Dass er so viel arbeitete, blieb natürlich nicht unbemerkt, bei seinen Arbeitgebern war er sehr beliebt. Auch wenn es finanziell nicht für grosse Sprünge reichte, das Paar war zufrieden: «Wir hatten es schön, wir gingen oft wandern. Und ich hatte Glück, dass ich bei der Post die Karriereleiter aufsteigen und schliesslich Filialleiter werden konnte.»

Seite an Seite bei der Post

Auch meine Grossmutter arbeitete zusätzlich zur Familienarbeit: Als der jüngste Sohn 7-jährig war, stieg sie mit meinem Grossvater bei der Post ein und 15 Jahre lang arbeiteten sie Seite an Seite.
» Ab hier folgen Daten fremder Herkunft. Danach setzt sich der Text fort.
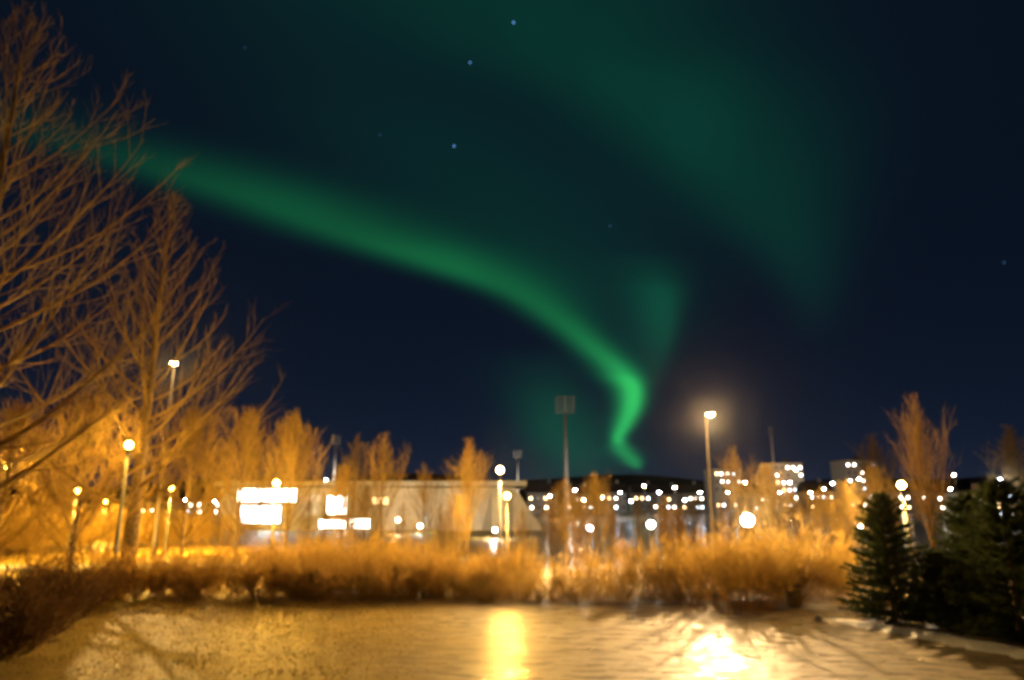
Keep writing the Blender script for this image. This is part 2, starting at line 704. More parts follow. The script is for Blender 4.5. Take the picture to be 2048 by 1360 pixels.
TREES = {}
TREES['tall'] = bare_tree(1, 15.5, 7.2, 68, .08, broad_prof, 1.38, .62, .12, 15, 5, .27, .0055)
TREES['tall2'] = bare_tree(2, 14.5, 6.6, 56, .10, cone_prof, 1.38, .60, .13, 13, 5, .28, .0055)
TREES['round'] = bare_tree(3, 6, 3.6, 58, .10, egg_prof, .95, .28, .16, 16, 6, .09, .008)
TREES['round2'] = bare_tree(4, 6, 3.8, 58, .10, egg_prof, 1.05, .30, .18, 16, 6, .09, .008)
TREES['slim'] = bare_tree(5, 6, 3.2, 30, .16, up_prof, .62, .22, .11, 13, 4, .07, .0075)
TREES['slim2'] = bare_tree(6, 6, 4.0, 34, .16, vase_prof, .42, .10, .035, 15, 5, .08, .0075)


def recolor(src, m):
    me = src.copy()
    me.materials.clear()
    me.materials.append(m)
    return me


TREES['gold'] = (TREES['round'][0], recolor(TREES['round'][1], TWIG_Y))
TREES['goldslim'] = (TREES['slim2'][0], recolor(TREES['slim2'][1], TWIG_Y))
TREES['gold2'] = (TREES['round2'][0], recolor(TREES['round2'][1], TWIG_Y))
BASEH = {kk: max(v.co.z for v in tt[1].vertices) - .15 for kk, tt in TREES.items()}


def plant_tree(kind, px_top, py_top, y, label, group=None, rz=0.0, wide=1.0, cat='tree', name='bare_tree'):
    top = at(px_top, py_top, y)
    H = top.z
    s = H / BASEH[kind]
    r = thing(name, label, cat, (top.x, y, 0), rz, group, (s * wide, s * wide, s))
    trunk, crown = TREES[kind]
    link('trunk', trunk, r)
    link('crown', crown, r)
    return r


GT = 'bare trees around the lawn'
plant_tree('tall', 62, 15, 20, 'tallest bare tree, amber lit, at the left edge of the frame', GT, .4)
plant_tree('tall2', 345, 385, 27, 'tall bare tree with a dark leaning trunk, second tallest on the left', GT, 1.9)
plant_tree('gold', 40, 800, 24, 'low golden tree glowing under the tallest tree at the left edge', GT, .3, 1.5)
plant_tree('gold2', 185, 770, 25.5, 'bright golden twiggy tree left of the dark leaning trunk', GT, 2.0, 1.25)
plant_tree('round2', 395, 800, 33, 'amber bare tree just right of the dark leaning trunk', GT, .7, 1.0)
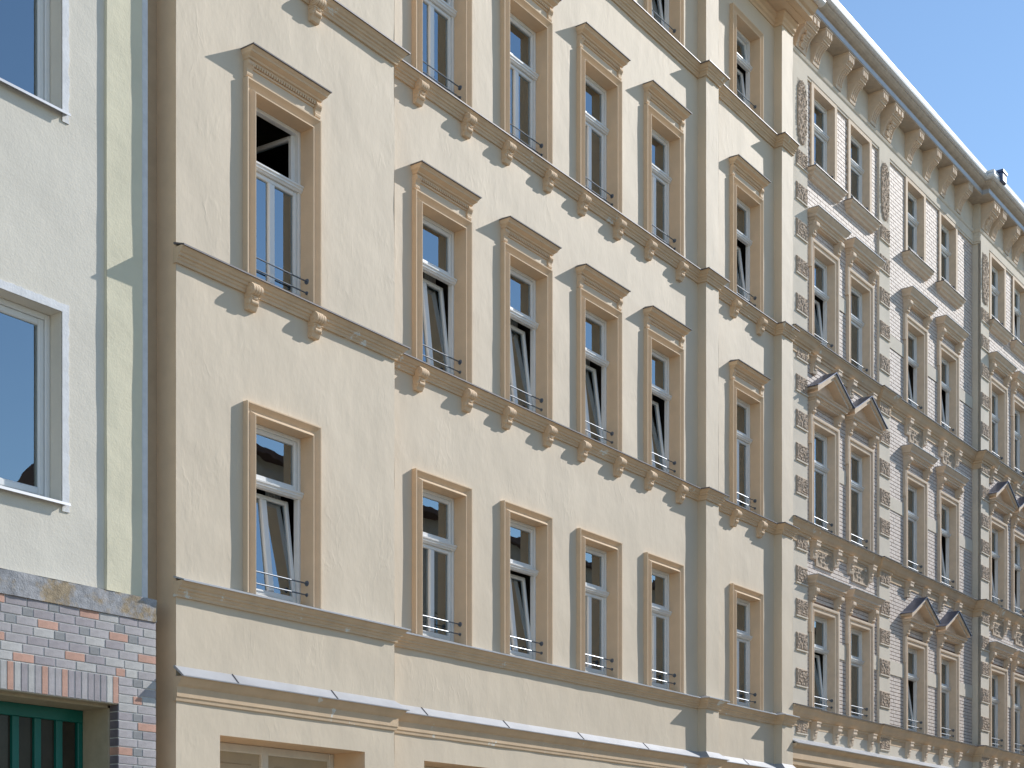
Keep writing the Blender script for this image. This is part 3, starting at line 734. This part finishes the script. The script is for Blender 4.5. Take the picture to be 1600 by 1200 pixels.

Natürlich war ihr gemeinsames Leben nicht nur von Eitel Sonnenschein geprägt, es gab auch einige schwere Schicksalsschläge zu verarbeiten.

So starb etwa ihr jüngster Sohn René mit nur 41 Jahren. Kraft gaben den beiden neben ihrer positiven Lebenseinstellung auch ihr Glauben und die Familie: Neben drei Enkeln haben sie inzwischen auch drei Urenkel.

«Guter Mann, guter Vater»

Ich frage die beiden, ob sie nochmals heiraten würden: «Jawohl!», kommt es bei ihm wie aus der Pistole geschossen. Oma lacht und sagt: «Also knusprig bist du nicht mehr!» Dann wird sie ernst und überlegt, bevor sie sagt: «Wenn er mehr Verantwortung übernehmen würde in der Erziehung, dann ja. Ich war für die Kinder immer die Strenge, er hatte oft keine Zeit, weil er so viel arbeitete. Aber er war ein guter Mann und ein guter Vater», sie bekommt feuchte Augen. Und er ergänzt: Stell dir mal vor, 72 Jahre! Ich habe das grosse Los gezogen!»

Die ganze Familie gratuliert von Herzen – «Oma und Opa, ihr sind die Beschtä!»